Lo cierto es que me he equivocado al extenderme tanto en la descripción. Si bien podría añadirle más contenido que la hiciera todavía más prolija a la vez que cercana, lo que pretendía era dar una idea más generalizable. Tan sólo afirmar que en ocasiones las personas estamos bloqueadas, perdidas, inseguras. Si con anterioridad habíamos cursado una serie de pautas que nos hacían más fácil la vida, ahora hay en parte resistencia a batir las alas y encarar el mundo, construir el resto, levantando los puentes necesarios. Arredra ser solos, si desconoces lo que ser. Cosas importantes que han dejado una huella triste condujeron a que te despreocupases en cierta medida. Pero, con todo y con eso, una pequeña luz clama en sordina, escondida dentro, en algún fuero plegado entre las entrañas y el discernimiento, que debes moverte. Lo que no se mueve tiene funesto destino.

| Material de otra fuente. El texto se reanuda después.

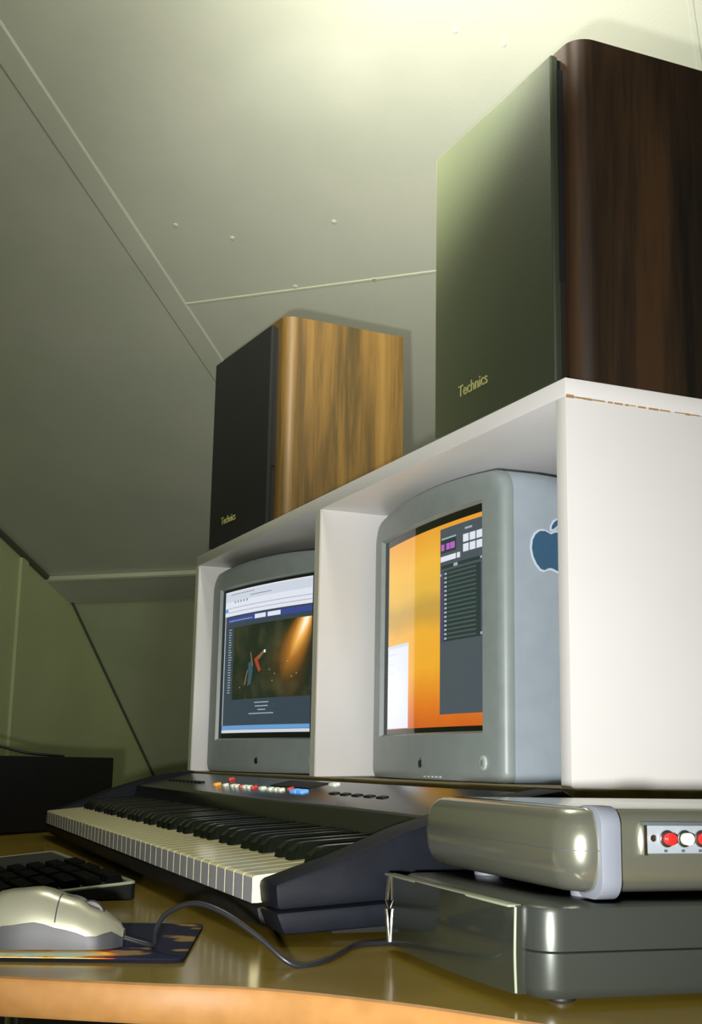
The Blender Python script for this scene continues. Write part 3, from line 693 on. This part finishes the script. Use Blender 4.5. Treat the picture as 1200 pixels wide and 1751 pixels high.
ts = [0, .012, .03, .06, .1, .14, .2, .26, .32, .38, .44, .5, .56, .62, .68, .74, .8, .86, .9, .94, .97, .99, 1]
sh, bs = [], []
for t_ in ts:
    zb_ = itp(t_, zbn); h_ = itp(t_, hh); thb = math.asin(min(1, (zb_/h_))**(1/.85))
    ring = []
    for i in range(21):
        th = thb+(math.pi-2*thb)*i/20; y_, z_ = sec(t_, th); ring.append(Vector((-t_*ML, y_, z_+.001)))
    sh.append(ring)
    rb = []
    for i in range(7): th = thb*i/6; y_, z_ = sec(t_, th); rb.append(Vector((-t_*ML, y_*.985, z_+.0008)))
    rb2 = [Vector((p.x, -p.y, p.z)) for p in rb[::-1]]; bs.append(rb+rb2)
loft('top_shell', sh, M_mouse, mo, caps=True, closed=True); loft('base', bs, M_mouseb, mo, caps=True, closed=True)
# wheel slot and wheel on the ridge, button gap
def ridge(t_): return itp(t_, hh)+.001
slot = []
bm = bmesh.new(); vs = []
for i in range(24):
    a = 2*math.pi*i/24; t_ = .24+.115*math.cos(a); y_ = .0052*math.sin(a); w_, h_ = itp(t_, hw), itp(t_, hh)
    vs.append(bm.verts.new((-t_*ML, y_, ridge(t_)+.0006-abs(y_/w_)**2.2*h_*.5)))
bm.faces.new(vs); link('wheel_slot', bm, M_mouseb, mo)
cyl('scroll_wheel', (-.21*ML, 0, ridge(.21)-.0085), (0, 1, 0), .0115, .005, M_rubberblack, mo, bevel=.001)
gp = []
for i in range(14):
    th = math.radians(86-i*4.6); t_ = .37+.012*i/13; y_, z_ = sec(t_, th); gp.append((-t_*ML, -y_*1.004, z_*1.006+.001))
tube('button_gap', gp, .0005, M_mouseb, mo, 6, 2)
cab = [(.1075, -.466, -.109), (.115, -.453, -.1125), (.123, -.445, -.1130), (.131, -.446, -.102), (.142, -.441, -.089), (.165, -.429, -.080), (.188, -.414, -.084), (.209, -.395, -.098), (.2255, -.374, -.1155), (.212, -.345, -.1158), (.180, -.318, -.1158), (.148, -.290, -.1158), (.142, -.24, -.1158), (.142, -.16, -.1158)]
tag(tube('mouse_cable', cab, .0019, M_cable), 'thin black cable looping from the mouse under the music keyboard', 'cable')

# ------------------------------------------------------------------ computer keyboard under the music keyboard
M_tray = mat('dark_tray', (.005, .006, .005), .5, spec=.2)
ck = empty('computer_keyboard', (-.221, -.373, DZ), 0, 'black computer keyboard with clear rim behind the mouse, tucked below the music keyboard', 'keyboard')
bm = bmesh.new(); KW, KD = .44, .15
tz = lambda y: .0185+(y)*.10   # y negative towards the front
rings = []
def trimr(x0, x1, y0, y1, zo, r=.006): return [Vector((x, y, tz(y)+zo)) for x, y in rrect(x0, x1, y0, y1, r, 4)]
loft('clear_tray', [[Vector((x, y, .001)) for x, y in rrect(-KW, 0, -KD, 0, .006, 4)], trimr(-KW, 0, -KD, 0, -.0025)], M_tray, ck)
loft('clear_rim', [trimr(-KW, 0, -KD, 0, -.0025), trimr(-KW, 0, -KD, 0, -.001), trimr(-KW+.001, -.001, -KD+.001, -.001, 0), trimr(-KW+.007, -.005, -KD+.006, -.007, 0), trimr(-KW+.008, -.006, -KD+.007, -.0075, -.004)], M_rim, ck)
loft('key_base', [trimr(-KW+.0075, -.0075, -KD+.0085, -.0085, -.0038), trimr(-KW+.0075, -.0075, -KD+.0085, -.0085, -.0005)], M_gap, ck)
for r_ in range(6):
    for c_ in range(22):
        x1 = -.010-c_*.0192; y1 = -.011-r_*.0215
        if c_ == 4 or c_ == 8: continue
        bm = bmesh.new(); add_prism(bm, [(y1-.0175, tz(y1)-.001), (y1-.016, tz(y1-.016)+.0065), (y1-.003, tz(y1)+.0072), (y1, tz(y1)-.001)], x1-.0165, x1, 'x'); o = link('keycap', bm, M_keycap, ck)
        if c_ > 11: 
            bpy.data.objects.remove(o)
bx('keycap_field', -KW+.012, -.247, -KD+.012, -.012, tz(-KD)-.001, tz(-KD)+.004, M_keycap, ck)
tag(ck.children[-1], None, kind='stuff')
tag(cyl('cable_plug', (-.585, -.50, DZ+.008), (.6, .7, .25), .0075, .024, M_cream, bevel=.003), 'small cream plug lying on the desk at the far left', 'plug')

# ------------------------------------------------------------------ black case at far left with cable on it
bc = empty('black_case', (-1.56, -.094, DZ), 0, 'black box on the desk at the far left against the green wall', 'electronics')
c0 = Vector((0, 0, 0)); a_ = H*.46; b_ = -HP*.62
def quadbox(name, o, ea, eb, z0, z1, m, parent, bev=.002):
    bm = bmesh.new(); p = [o, o+ea, o+ea+eb, o+eb]; A = [bm.verts.new(q+Z*z0) for q in p]; B = [bm.verts.new(q+Z*z1) for q in p]
    bm.faces.new(A[::-1]); bm.faces.new(B)
    for i in range(4): bm.faces.new((A[i], A[(i+1) % 4], B[(i+1) % 4], B[i]))
    bmesh.ops.recalc_face_normals(bm, faces=bm.faces); bmesh.ops.bevel(bm, geom=list(bm.edges), offset=bev, segments=2, profile=.5, affect='EDGES')
    return link(name, bm, m, parent, True)
quadbox('casing', c0, a_, b_, .004, .1405, M_box, bc)
quadbox('front_panel', c0+b_+H*.006, H*.448, -HP*.006, .008, .137, M_blackplastic, bc, .001)
for k1 in (.06, .40):
    for k2 in (.04, .58): cyl('foot', H*k1-HP*k2+Z*.002, (0, 0, 1), .012, .004, M_rubberblack, bc)
p0 = cast(-30, 1262, Vector((-1.60, -.25, 0)), fwd); pts = [cast(u, v, Vector((-1.62, -.20, 0)), fwd) for u, v in ((-60, 1262), (0, 1276), (45, 1287), (85, 1291), (110, 1293))]
tag(tube('power_cable', pts, .0032, M_cable), 'black cable running across the top of the far left black box', 'cable')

Aunque te reveles inútil de saber a dónde, la pequeña luz no se extingue, sino que espolea desde su inaccesible oquedad veteada de hielo y herrumbre. Un camino hace acto de presencia tarde o temprano. Como verdad, sólo el morir puede rebatirla. (No quiero abordar disquisiciones acerca de si la muerte no es sino otro camino más. Aquí no viene al caso.) Pero los caminos no salen a encontrarse con sus dueños: al revés. Estás perdido y lo que buscas es una salida: TU salida. Son momentos en que ejercitas sobre todo de buscador. Hasta que no se halla el camino, el tiempo que empleas es denso y enervante, ladrón del aliento y el ánimo --en extremos muy extremos, del ánima; gracias sean dadas a que tampoco es el caso--, confuso y lastrante. Además de infructuoso, seguramente.
Estoy de pleno en ese tiempo y en ese ejercicio investidor: busco un camino más allá de la vacía planicie. Hasta ahora, es cierto en mí lo apuntado. Creo que me cuesta hallar un recorrido a seguir porque me faltaría previamente algo. No sé si podré conseguir eso: me han dicho que ha de transcurrir un periodo, después del cual sí. Pero, aún así, no sé. Eso que es previo y me urge y es necesario para que pueda buscar y encontrar, alcanzar a saber lo que quiero, ver el camino y orientar mis pasos hacia él, es la duda insomne hilvanada en un ir y venir tal que se han enredado con astucia y mala índole en mi mente, cimentando un oscuro edificio de malos presagios larvados en su puro egoísmo. La duda pedestre y, también, trascendental de si es posible superar ciertas cosas de manera aceptable y aún más. Si existe la redención.
Porque antes de tomar la salida debo abrir esa ventana.